Thursday, September 24, 2015

Larger Than the Average Life

Always go to other people's funerals, 
Otherwise they won't come to yours.
- Yogi Berra 

On Tuesday night, the 69th anniversary of his Major League debut, in which he hit the first of his 358 home runs and drove in the first two runs of a Hall of Fame career that would see him amass 1,430 RBI, and on Summer's final full day, Lawrence Peter "Yogi" Berra died.  He was ninety.  

If one was to measure Yogi Berra's life simply by his achievements between the white lines of a baseball diamond, it would be viewed as a life that was nothing short of remarkable.  He played eighteen seasons with the New York Yankees, during which the Yankees played in the World Series fourteen times.  The Yankees won ten of the fourteen World Series in which he played.

For those of you reading this who are younger than forty-five or so, you need to understand that Berra played in an era in which neither Divisions nor Wild Cards existed.  There were two leagues:  American and National and upon the regular season's completion the winner of the American played the winner of the National in the World Series.  All of Berra's "post-season" statistics therefore are World Series statistics.  He played in seventy-five World Series games, in which he amassed seventy-one hits, including ten doubles and a dozen home runs.  He drove in thirty-nine runs while batting .275.   

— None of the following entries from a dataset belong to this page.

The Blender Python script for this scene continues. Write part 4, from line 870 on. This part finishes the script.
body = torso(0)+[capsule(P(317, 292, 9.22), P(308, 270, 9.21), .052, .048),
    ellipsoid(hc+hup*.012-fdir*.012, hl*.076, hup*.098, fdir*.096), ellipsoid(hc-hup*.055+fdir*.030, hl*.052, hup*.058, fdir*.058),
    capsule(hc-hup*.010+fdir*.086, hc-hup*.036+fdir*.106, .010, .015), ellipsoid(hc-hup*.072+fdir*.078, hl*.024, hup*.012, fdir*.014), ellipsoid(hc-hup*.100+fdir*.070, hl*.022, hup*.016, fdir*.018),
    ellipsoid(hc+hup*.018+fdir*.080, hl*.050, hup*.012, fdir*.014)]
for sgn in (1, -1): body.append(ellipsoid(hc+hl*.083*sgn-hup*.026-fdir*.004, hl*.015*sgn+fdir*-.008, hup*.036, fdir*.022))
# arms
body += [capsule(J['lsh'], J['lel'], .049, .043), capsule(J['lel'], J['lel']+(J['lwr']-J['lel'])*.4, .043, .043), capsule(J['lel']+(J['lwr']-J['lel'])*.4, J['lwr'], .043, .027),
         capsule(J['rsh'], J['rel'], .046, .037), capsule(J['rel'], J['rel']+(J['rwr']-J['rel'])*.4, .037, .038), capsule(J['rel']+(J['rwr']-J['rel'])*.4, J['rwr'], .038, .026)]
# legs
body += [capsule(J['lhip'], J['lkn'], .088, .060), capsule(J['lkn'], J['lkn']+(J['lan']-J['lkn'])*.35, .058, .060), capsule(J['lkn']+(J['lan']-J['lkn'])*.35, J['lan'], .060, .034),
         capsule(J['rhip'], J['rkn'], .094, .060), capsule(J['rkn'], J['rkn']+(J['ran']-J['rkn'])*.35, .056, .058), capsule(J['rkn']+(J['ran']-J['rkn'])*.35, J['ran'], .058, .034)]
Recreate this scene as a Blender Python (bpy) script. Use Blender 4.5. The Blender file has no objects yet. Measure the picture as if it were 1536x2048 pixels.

In his eighteen seasons in pinstripes, he was an American League All-Star fifteen times, and he was the American League MVP three times, including winning the award back-to-back in 1954 and 1955.  He was the runner-up for the award on two other occasions.  When his playing career ended, he managed the Yankees for one season - in 1964.  The Bombers won the American League and lost the World Series in seven games to the St. Louis Cardinals, which prompted Ralph Houk to fire Berra and to replace him with Cardinals' manager Johnny Keane.  Again, for those of you reading this who are under the age of forty-five or so, ask a Yankees fan who is older than that particular demographic to describe the particular brand of hell that followed upon Keane's hiring.  

Yogi migrated across town to the new team - the Mets - who were still hapless in the mid-1960's.  He ended up as their first base coach, under former Brooklyn Dodger great Gil Hodges, and when the Amazing Mets drubbed the Orioles in the 1969 Series to capture their first title, Yogi had his eleventh World Series ring.  He came up one win short of adding a twelfth when his 1973 Mets team (he became the manager when Hodges died suddenly in 1972) lost the Series to the Oakland Athletics. 

Yogi Berra was a Hall-of-Fame baseball player.  Yet, he was so much more.  He served his country with honor in World War II.  He joined the United States Navy and was part of the Normandy invasion on D-Day - providing suppression fire from his boat for the soldiers attempting to take the beaches from their German defenders.  He was shot and wounded two months later, during Operation Dragoon, for which he was awarded the Purple Heart.  He and his life's great love, Carmen, whom he met in 1947, were married in 1949 and remained together, as a single, indivisible unit, until her death in 2014.  Yogi is survived by his three sons and enough grandchildren to fill out a lineup card. 

Sixty years ago, he provided us with one of the all-time great, on-field tantrums.  In the eighth inning of Game One of the 1955 World Series (Mom's all-time favorite World Series, by the way), with the Dodgers down 6-4, Jackie Robinson stole home.  To say that Yogi disagreed with the umpire's call is to do a grave injustice to the word "disagreed".  Several years ago, Yogi gave President Obama a signed copy of the photograph of the play at the plate, on which he wrote, "Dear Mr. President:  He Was Out!  Yogi Berra".  

Jackie Robinson's steal of Home Plate
Game One - 1955 World Series 

Towards the tail end of what was an otherwise forgettable 2014 season for the Yankees (Yes, I am aware that 2014 was the "Derek Jeter Farewell Tour" but I am talking about their play on the field), we had the good fortune (courtesy of the Siller Foundation) to be at the Stadium for Joe Torre Day.  Too weak to walk onto the field, Yogi was driven around in a golf cart.  When the Yankees put his image up on the video screen in center field, the crowd erupted in applause.  We were sitting upstairs that afternoon, too high up to capture anything other than an image of "Yogi as Ant-Man".  So, instead of taking a photo of Yogi, I took a photo of the image of Yogi as it appeared on the screen. 

Yogi Berra - Joe Torre Day 
Yankee Stadium - August 2014

While I would have preferred to have been close enough to have captured a close-up of the man himself, upon further reflection this picture aptly captured him for who he was:  A man small in stature but larger than life

Rest in Peace, Yogi.  And remember, when you reach the fork in the road on your way to the Pearly Gates, take it. Irrespective of the path you choose to take, your room is reserved and paid for at your destination.  Carmen is waiting for you.  You best be getting home... if an old catcher would head in any other direction.